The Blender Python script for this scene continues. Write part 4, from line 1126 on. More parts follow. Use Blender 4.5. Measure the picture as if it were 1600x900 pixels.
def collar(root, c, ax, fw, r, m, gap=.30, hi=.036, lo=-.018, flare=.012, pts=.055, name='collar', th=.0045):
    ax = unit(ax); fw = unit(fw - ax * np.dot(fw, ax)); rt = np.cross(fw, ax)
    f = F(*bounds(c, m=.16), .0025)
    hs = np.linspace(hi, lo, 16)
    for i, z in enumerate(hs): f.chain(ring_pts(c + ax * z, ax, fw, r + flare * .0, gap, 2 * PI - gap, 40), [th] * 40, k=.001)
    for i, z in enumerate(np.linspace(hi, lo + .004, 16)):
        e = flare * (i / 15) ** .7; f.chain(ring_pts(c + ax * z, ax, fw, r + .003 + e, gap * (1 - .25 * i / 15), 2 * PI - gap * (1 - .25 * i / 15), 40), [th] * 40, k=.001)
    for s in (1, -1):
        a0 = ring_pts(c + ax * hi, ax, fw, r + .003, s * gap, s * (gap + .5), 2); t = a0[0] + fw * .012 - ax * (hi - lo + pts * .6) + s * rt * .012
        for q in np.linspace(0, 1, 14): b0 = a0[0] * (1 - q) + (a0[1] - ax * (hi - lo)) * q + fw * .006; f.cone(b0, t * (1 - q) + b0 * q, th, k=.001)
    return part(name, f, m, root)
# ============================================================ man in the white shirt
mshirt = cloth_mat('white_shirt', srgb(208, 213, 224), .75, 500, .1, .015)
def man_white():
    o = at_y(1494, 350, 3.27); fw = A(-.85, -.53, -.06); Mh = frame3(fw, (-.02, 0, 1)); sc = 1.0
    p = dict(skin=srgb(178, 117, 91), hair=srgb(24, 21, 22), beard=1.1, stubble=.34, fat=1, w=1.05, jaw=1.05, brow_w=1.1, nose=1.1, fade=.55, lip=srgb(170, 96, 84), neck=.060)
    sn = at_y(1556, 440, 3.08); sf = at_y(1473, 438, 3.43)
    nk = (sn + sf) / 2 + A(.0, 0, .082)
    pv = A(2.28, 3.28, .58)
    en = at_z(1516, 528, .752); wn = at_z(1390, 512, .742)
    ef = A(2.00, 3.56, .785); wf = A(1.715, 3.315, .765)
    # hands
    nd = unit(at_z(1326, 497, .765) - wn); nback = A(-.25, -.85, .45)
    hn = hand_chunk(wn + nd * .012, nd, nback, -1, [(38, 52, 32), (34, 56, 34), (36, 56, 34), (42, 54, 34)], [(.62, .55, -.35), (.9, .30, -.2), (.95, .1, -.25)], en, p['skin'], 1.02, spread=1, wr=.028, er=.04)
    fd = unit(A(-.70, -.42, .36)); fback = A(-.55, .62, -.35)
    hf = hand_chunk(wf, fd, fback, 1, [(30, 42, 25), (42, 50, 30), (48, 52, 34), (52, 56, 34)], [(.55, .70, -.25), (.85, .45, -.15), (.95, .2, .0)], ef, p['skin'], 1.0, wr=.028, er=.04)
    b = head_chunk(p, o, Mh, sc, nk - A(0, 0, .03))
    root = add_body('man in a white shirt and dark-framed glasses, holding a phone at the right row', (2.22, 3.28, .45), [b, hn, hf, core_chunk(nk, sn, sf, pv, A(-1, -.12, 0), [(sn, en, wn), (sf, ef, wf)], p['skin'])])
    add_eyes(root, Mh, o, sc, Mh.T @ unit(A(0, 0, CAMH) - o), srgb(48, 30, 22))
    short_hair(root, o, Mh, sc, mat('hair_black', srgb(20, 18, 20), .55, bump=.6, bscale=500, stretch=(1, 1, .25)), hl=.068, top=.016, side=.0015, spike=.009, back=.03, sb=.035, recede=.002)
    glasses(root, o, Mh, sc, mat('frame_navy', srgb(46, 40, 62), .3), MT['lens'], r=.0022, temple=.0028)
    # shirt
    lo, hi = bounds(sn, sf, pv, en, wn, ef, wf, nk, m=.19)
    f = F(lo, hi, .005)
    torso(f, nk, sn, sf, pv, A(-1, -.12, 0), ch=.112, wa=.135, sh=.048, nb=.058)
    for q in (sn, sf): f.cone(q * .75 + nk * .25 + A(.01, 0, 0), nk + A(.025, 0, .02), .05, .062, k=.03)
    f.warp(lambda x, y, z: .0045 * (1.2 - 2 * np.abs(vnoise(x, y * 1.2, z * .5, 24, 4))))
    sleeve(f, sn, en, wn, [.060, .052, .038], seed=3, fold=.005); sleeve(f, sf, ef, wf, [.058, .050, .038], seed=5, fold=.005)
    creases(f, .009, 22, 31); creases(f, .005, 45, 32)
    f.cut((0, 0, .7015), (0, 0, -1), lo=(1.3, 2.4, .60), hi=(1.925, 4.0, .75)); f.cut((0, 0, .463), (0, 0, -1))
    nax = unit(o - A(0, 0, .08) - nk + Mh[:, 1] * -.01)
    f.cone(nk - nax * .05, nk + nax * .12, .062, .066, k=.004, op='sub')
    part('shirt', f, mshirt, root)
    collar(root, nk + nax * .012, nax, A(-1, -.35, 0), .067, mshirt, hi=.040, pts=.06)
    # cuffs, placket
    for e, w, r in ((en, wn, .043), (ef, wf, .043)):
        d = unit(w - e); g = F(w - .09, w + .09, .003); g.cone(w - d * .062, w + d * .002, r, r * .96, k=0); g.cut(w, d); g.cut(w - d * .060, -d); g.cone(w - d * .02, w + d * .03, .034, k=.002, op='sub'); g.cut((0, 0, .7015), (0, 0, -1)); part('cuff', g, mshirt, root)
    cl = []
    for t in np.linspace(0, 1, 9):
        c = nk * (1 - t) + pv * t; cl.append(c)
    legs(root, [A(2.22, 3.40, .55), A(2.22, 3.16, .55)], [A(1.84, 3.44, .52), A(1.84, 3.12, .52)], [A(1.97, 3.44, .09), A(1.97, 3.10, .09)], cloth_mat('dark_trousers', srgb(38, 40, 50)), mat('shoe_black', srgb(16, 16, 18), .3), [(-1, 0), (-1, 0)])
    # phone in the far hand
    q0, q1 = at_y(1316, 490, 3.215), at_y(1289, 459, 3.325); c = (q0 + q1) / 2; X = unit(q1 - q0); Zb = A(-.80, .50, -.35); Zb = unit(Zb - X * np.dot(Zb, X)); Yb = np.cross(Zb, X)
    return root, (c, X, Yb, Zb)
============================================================
* Task statement *
Identify each line of the material where the word "part" shows up, and copy it.

* Output for this exercise *
The Blender Python script for this scene continues. Write part 4, from line 1126 on. More parts follow. Use Blender 4.5. Measure the picture as if it were 1600x900 pixels.
    return part(name, f, m, root)
    part('shirt', f, mshirt, root)
        d = unit(w - e); g = F(w - .09, w + .09, .003); g.cone(w - d * .062, w + d * .002, r, r * .96, k=0); g.cut(w, d); g.cut(w - d * .060, -d); g.cone(w - d * .02, w + d * .03, .034, k=.002, op='sub'); g.cut((0, 0, .7015), (0, 0, -1)); part('cuff', g, mshirt, root)